O livro envereda pelo cotidiano e pela intimidade de grandes colecionadores a partir do Renascimento, quando a busca por raridades e/ou bizarrices ganhou fôlego e passou a movimentar valores enormes e paixões ainda maiores. Exemplo disso são as criaturas de Ulisse Aldrovandi (1522-1605) e as circunvoluções emocionais de Rodolfo de Habsburgo (1552-1612), cuja coleção almejava reunir tudo o que fosse "rico e estranho", citando "A Tempestade" shakespeariana.
"O intercâmbio de culturas foi extremamente importante, especialmente durante o Renascimento, quando despertou uma onda de colecionismo e ajudou a promover um entendimento científico do mundo", disse à Folha o pesquisador. "Além isso, provavelmente a ascensão dos museus no século 19 seria um outro momento-chave, uma época em que essa relação passou de intercâmbio a uma questão de submissão de outras culturas à mente ocidental", completa Blom.
Para chegar até o século 19 e a suas grandes coleções públicas, o autor examina o percurso de fatos e nomes, como o de John Tradescant (c. 1570-1638). Ele fora jardineiro do duque de Buckingham, colecionou plantas e passou aos objetos. O colecionador e sua família, porém, foram pegos em uma armadilha pelo advogado, cientista e também colecionador Elias Ashmole, que adquiriu todas as peças "pelo preço simbólico de um xelim" e acabou doando a coleção à Universidade de Oxford. Formava-se, assim, o Ashmolean Museum; para Blom, "deveria, por direito, ser o Tradescantian Museum".
Menos azar teve o dr. Frederik Ruysch (1683-1731), embalsamador e anatomista, que vendeu sua coleção de anatomia -partes do corpo e bebês prematuros embalsamados- ao czar Pedro, o Grande, que formou em São Petersburgo sua "Kunstkamera", em que se encontram conservados de fetos siameses a animais empalhados, além da peculiar coleção de dentes, que o czar, "se julgando excelente cirurgião", arrancava de seus súditos mesmo que não houvesse necessidade.

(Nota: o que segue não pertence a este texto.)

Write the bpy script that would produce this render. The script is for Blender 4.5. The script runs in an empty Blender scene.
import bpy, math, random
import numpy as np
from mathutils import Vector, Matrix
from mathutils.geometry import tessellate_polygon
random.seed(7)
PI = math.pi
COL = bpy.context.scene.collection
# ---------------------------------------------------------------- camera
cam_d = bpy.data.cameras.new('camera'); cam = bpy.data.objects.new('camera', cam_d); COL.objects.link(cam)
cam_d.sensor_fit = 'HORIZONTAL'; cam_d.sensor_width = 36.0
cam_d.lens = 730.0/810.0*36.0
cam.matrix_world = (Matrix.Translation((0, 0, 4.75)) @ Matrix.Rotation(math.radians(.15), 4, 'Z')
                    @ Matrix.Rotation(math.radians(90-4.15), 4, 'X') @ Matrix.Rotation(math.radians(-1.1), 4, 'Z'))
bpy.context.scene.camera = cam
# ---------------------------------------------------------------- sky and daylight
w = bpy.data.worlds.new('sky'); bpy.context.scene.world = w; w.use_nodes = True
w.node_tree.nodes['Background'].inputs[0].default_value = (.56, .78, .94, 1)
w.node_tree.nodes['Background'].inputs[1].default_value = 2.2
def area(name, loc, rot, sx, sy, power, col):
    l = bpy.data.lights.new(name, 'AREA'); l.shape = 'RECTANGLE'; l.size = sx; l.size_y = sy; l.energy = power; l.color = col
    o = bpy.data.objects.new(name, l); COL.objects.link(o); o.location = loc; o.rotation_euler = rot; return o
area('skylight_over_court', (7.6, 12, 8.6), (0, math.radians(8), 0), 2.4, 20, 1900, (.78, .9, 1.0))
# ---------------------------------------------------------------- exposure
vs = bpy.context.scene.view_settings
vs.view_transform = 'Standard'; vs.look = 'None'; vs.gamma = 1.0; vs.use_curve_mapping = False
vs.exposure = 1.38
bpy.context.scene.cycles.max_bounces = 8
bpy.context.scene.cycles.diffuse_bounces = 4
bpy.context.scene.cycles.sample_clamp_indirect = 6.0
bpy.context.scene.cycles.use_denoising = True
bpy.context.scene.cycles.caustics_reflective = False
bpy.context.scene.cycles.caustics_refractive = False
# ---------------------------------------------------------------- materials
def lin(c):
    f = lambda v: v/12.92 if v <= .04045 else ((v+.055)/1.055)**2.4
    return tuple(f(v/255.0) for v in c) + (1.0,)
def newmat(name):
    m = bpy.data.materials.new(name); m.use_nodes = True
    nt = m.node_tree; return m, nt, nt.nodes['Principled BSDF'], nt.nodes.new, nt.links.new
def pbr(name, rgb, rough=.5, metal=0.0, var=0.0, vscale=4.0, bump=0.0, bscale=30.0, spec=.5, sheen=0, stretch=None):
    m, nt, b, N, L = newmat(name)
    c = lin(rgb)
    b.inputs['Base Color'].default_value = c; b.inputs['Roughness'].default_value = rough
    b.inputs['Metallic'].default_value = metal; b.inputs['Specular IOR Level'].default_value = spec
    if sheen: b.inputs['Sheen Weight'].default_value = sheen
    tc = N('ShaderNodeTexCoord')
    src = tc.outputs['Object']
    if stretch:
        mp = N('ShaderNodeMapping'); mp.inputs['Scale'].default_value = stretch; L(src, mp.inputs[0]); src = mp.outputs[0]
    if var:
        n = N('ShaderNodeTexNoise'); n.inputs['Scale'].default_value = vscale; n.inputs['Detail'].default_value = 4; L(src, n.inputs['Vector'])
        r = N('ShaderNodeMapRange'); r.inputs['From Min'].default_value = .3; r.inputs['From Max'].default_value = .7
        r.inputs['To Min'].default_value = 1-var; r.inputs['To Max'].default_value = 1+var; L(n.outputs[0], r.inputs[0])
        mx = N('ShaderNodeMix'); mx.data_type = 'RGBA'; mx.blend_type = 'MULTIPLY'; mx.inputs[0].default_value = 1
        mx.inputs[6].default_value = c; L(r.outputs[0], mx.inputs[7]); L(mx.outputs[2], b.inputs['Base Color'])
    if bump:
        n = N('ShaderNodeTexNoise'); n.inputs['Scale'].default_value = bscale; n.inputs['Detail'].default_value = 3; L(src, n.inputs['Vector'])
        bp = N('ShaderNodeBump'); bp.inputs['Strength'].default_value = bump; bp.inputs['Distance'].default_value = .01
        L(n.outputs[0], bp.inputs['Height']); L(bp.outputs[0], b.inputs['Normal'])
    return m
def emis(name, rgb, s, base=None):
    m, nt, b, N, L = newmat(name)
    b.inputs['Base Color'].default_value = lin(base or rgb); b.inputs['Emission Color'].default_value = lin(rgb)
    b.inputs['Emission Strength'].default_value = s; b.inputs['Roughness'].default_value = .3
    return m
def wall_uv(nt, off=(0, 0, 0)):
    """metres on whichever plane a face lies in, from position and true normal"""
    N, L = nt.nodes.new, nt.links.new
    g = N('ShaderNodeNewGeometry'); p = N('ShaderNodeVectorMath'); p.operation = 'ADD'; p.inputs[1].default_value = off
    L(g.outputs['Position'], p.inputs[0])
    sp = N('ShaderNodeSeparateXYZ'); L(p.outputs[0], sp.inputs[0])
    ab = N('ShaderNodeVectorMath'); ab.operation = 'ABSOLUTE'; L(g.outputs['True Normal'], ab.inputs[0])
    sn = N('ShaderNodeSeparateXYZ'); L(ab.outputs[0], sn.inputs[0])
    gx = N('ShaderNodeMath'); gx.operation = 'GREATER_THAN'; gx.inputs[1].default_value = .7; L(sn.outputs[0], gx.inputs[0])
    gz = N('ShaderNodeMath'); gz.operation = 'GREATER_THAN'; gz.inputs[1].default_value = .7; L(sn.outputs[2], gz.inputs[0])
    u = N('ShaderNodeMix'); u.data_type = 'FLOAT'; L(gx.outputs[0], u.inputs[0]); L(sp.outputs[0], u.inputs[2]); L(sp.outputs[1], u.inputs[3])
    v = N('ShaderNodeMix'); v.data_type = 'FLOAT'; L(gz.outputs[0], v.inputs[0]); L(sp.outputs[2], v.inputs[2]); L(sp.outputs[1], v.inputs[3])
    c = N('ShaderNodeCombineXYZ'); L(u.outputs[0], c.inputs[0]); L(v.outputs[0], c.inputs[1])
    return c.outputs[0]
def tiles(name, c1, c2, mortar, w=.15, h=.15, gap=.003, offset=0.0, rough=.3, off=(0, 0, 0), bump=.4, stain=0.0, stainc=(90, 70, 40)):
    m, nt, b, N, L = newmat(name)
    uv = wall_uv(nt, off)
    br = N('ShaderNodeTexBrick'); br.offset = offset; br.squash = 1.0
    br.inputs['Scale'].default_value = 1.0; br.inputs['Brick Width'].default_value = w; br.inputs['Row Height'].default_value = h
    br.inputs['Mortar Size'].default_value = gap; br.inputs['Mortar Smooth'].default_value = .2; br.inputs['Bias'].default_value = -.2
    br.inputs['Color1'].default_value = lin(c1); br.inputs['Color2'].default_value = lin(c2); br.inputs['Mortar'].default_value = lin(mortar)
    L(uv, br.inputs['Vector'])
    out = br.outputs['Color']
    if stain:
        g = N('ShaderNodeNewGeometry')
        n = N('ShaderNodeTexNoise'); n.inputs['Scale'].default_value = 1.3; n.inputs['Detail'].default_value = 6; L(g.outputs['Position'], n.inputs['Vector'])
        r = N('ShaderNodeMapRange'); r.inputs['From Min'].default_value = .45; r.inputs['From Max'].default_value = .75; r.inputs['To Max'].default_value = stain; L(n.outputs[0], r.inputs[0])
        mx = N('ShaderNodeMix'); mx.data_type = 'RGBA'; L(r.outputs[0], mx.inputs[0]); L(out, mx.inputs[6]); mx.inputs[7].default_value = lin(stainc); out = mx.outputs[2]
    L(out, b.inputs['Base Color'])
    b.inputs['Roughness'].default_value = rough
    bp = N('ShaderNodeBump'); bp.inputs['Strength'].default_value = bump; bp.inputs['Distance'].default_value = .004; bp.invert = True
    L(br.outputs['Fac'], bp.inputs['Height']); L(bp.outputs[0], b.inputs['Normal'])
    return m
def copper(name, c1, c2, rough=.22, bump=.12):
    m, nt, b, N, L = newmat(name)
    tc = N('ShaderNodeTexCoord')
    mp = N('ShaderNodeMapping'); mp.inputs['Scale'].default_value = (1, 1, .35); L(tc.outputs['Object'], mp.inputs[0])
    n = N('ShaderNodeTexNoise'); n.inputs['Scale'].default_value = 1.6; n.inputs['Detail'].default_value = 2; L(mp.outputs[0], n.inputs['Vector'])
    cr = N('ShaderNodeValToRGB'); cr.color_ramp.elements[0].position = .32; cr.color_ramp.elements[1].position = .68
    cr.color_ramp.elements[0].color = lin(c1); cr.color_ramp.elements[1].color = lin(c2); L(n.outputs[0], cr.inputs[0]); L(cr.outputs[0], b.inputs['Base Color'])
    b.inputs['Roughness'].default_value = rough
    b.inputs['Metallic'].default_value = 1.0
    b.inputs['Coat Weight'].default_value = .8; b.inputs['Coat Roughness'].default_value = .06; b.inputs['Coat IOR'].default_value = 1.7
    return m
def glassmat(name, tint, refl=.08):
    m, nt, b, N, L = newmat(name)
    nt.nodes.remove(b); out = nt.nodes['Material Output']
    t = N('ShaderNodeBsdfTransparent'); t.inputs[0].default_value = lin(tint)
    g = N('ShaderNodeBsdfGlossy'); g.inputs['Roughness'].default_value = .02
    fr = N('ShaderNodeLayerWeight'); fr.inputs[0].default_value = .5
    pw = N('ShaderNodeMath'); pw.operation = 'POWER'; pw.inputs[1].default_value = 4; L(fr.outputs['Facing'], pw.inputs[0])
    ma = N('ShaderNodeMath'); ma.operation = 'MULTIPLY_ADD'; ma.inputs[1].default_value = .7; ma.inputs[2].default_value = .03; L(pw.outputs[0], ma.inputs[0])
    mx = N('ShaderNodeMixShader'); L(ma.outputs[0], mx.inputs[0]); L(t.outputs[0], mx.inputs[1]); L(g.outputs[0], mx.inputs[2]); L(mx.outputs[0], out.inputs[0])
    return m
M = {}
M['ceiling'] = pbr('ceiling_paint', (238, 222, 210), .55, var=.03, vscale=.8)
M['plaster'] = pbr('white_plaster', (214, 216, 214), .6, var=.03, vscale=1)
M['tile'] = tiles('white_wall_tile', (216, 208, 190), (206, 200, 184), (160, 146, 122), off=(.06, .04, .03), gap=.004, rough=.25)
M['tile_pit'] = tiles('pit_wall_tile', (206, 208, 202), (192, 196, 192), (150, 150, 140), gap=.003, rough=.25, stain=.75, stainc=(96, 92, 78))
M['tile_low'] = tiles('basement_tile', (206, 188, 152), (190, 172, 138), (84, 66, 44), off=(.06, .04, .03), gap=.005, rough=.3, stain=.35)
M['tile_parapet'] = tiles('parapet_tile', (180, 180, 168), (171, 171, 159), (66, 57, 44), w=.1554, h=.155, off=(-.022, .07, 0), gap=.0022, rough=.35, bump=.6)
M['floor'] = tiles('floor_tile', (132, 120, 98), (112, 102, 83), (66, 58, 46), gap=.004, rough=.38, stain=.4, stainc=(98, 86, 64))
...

Mais tarde, coleções essenciais fomentadas por Napoleão Bonaparte ou perseguidas pelo banqueiro J. Pierpont Morgan ajudaram a dar forma e dignidade a uma paixão que pode subsistir com igual força em manuscritos seculares ou em Hello Kitties falsificadas. "Enquanto houver coisas em volta de nós e as pessoas se interessarem por elas, haverá quem as acumule e as reúna em torno de si, sejam coisas tolas ou sublimes. A beleza, afinal de contas, está nos olhos de quem vê", conclui Blom.


TER E MANTER - UMA HISTÓRIA ÍNTIMA DE COLECIONADORES E COLEÇÕES. De: Philipp Blom. Editora: Record. Quanto: R$ 42 (308 págs.).